Groźnie to wyglądało. Na szczęście nikt poważniejszych obrażeń nie doznał. Do kolizji dwóch aut doszło wczoraj w Modryńcu (gm. Mircze).
Był wtorek, ok. godz. 15.16, gdy na stanowisko kierowania Komendy Powiatowej Państwowej Straży Pożarnej w Hrubieszowie wpłynęło zgłoszenie o tym, że w Modryńcu zderzyły się dwa osobowe samochody. Jechały nimi w sumie trzy osoby.
Obaj kierowcy i pasażer jednego z nich zdołali się z robitych aut wydostać o własnych siłach. Jak się później okazało, nikt poważniejszych obrażeń nie doznał. Zanim na miejsce dotarły służby, pojawił się tam też mieszkający w pobliżu strażak z hrubieszowskiej komendy asp. Łukasz Kostrubiec, który uczestnikom kolizji udzielił wsparcia psychicznego.
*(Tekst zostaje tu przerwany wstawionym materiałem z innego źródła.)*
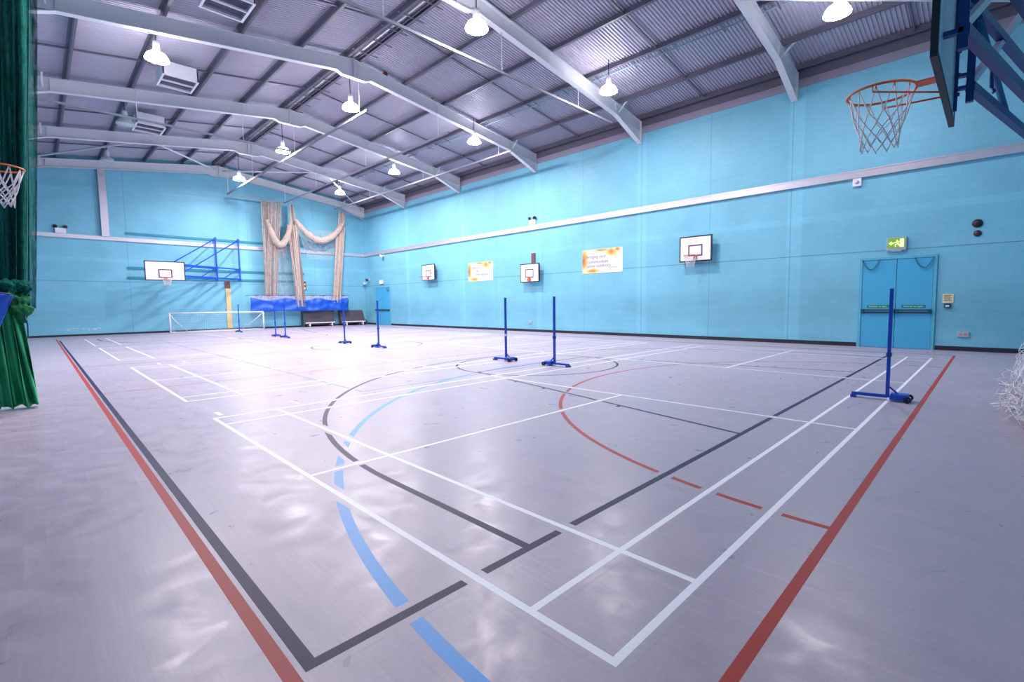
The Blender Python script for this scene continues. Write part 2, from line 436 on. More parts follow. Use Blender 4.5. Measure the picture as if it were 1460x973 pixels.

– Działania Straży Pożarnej polegały na zabezpieczeniu miejsca zdarzenia, odłączeniu zasilania w pojazdach, zakręceniu butli z gazem LPG w Hondzie CR-V oraz zebraniu płynów eksploatacyjnych z drogi przy użyciu sorbentu – relacjonuje st. kpt. Marcin Lebiedowicz, rzecznik KP PSP Hrubieszów.
Dodaje, że do akcji trwającej w sumie prawie 3,5 godziny zaangażowani zostali członkowie OSP Mircze, którzy oświetlali miejsca zdarzenia do momentu zakończenia działań dochodzeniowo-śledczych prowadzonych przez policję.
Jak ustalono, przyczyną stłuczki było nieustąpieni pierwszeństwa na skrzyżowaniu. Ludzie wyszli z kolizji cało, samochody są zniszczone. Straty oszacowano na 120 tys. zł.